— BEGIN SUPPLIED DATA —

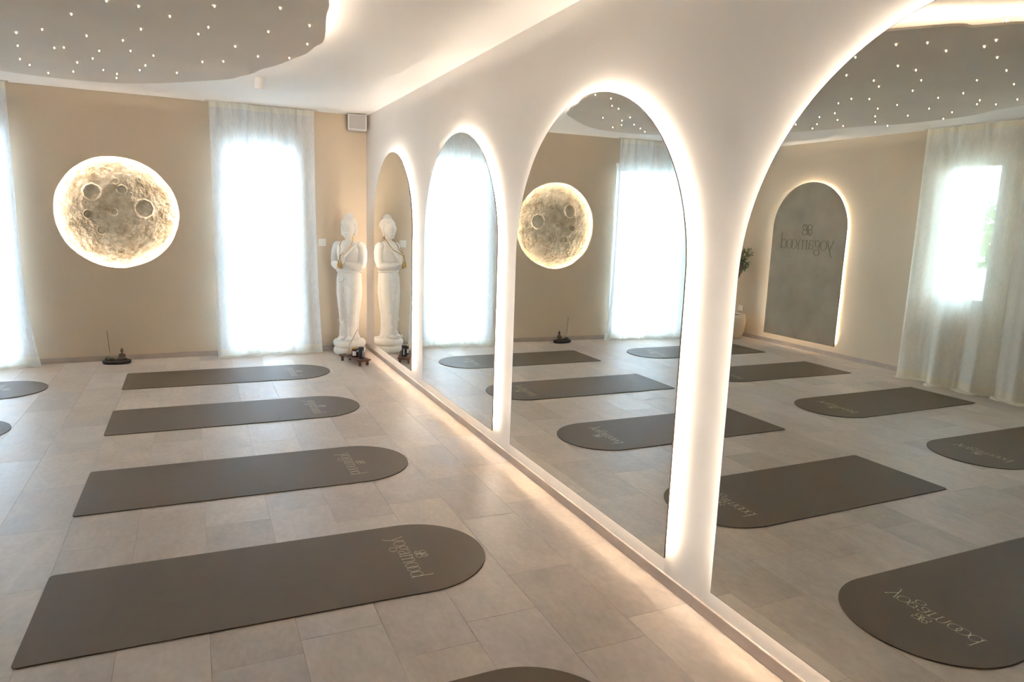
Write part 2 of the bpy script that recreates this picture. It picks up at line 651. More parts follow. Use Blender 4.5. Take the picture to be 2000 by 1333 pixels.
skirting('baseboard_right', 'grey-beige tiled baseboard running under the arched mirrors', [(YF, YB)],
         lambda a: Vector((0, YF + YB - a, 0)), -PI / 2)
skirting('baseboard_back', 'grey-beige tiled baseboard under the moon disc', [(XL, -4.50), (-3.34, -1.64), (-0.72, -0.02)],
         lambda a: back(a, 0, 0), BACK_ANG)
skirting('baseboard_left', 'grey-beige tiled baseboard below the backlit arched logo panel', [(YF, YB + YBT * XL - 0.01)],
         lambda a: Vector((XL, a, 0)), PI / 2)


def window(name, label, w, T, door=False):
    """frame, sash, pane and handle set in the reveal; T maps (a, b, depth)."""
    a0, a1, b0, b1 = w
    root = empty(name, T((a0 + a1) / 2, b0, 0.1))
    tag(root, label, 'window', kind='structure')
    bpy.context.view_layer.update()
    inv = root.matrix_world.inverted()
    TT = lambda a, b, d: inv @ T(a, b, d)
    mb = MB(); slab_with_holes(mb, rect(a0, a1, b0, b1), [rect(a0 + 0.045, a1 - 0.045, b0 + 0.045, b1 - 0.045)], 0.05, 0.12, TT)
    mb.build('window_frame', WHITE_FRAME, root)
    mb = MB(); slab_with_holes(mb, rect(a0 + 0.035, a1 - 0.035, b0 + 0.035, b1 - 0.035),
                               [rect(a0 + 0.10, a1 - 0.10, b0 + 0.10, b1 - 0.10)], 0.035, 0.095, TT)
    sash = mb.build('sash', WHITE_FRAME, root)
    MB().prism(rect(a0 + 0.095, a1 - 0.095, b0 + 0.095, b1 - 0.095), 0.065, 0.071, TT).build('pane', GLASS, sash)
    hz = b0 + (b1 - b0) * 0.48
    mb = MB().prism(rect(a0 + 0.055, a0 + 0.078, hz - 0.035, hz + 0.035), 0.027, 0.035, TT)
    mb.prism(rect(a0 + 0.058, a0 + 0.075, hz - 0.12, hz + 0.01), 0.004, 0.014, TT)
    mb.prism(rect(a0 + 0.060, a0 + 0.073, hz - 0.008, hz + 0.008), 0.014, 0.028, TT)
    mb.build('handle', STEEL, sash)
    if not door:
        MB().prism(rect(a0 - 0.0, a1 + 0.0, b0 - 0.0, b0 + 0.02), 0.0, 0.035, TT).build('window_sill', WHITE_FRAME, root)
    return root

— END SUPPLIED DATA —

GIVEN INSTRUCTION: Every line of the material is to be quoted exactly, with no pictures carried over.

EXERCISE OUTPUT:
Write part 2 of the bpy script that recreates this picture. It picks up at line 651. More parts follow. Use Blender 4.5. Take the picture to be 2000 by 1333 pixels.
skirting('baseboard_right', 'grey-beige tiled baseboard running under the arched mirrors', [(YF, YB)],
         lambda a: Vector((0, YF + YB - a, 0)), -PI / 2)
skirting('baseboard_back', 'grey-beige tiled baseboard under the moon disc', [(XL, -4.50), (-3.34, -1.64), (-0.72, -0.02)],
         lambda a: back(a, 0, 0), BACK_ANG)
skirting('baseboard_left', 'grey-beige tiled baseboard below the backlit arched logo panel', [(YF, YB + YBT * XL - 0.01)],
         lambda a: Vector((XL, a, 0)), PI / 2)


def window(name, label, w, T, door=False):
    """frame, sash, pane and handle set in the reveal; T maps (a, b, depth)."""
    a0, a1, b0, b1 = w
    root = empty(name, T((a0 + a1) / 2, b0, 0.1))
    tag(root, label, 'window', kind='structure')
    bpy.context.view_layer.update()
    inv = root.matrix_world.inverted()
    TT = lambda a, b, d: inv @ T(a, b, d)
    mb = MB(); slab_with_holes(mb, rect(a0, a1, b0, b1), [rect(a0 + 0.045, a1 - 0.045, b0 + 0.045, b1 - 0.045)], 0.05, 0.12, TT)
    mb.build('window_frame', WHITE_FRAME, root)
    mb = MB(); slab_with_holes(mb, rect(a0 + 0.035, a1 - 0.035, b0 + 0.035, b1 - 0.035),
                               [rect(a0 + 0.10, a1 - 0.10, b0 + 0.10, b1 - 0.10)], 0.035, 0.095, TT)
    sash = mb.build('sash', WHITE_FRAME, root)
    MB().prism(rect(a0 + 0.095, a1 - 0.095, b0 + 0.095, b1 - 0.095), 0.065, 0.071, TT).build('pane', GLASS, sash)
    hz = b0 + (b1 - b0) * 0.48
    mb = MB().prism(rect(a0 + 0.055, a0 + 0.078, hz - 0.035, hz + 0.035), 0.027, 0.035, TT)
    mb.prism(rect(a0 + 0.058, a0 + 0.075, hz - 0.12, hz + 0.01), 0.004, 0.014, TT)
    mb.prism(rect(a0 + 0.060, a0 + 0.073, hz - 0.008, hz + 0.008), 0.014, 0.028, TT)
    mb.build('handle', STEEL, sash)
    if not door:
        MB().prism(rect(a0 - 0.0, a1 + 0.0, b0 - 0.0, b0 + 0.02), 0.0, 0.035, TT).build('window_sill', WHITE_FRAME, root)
    return root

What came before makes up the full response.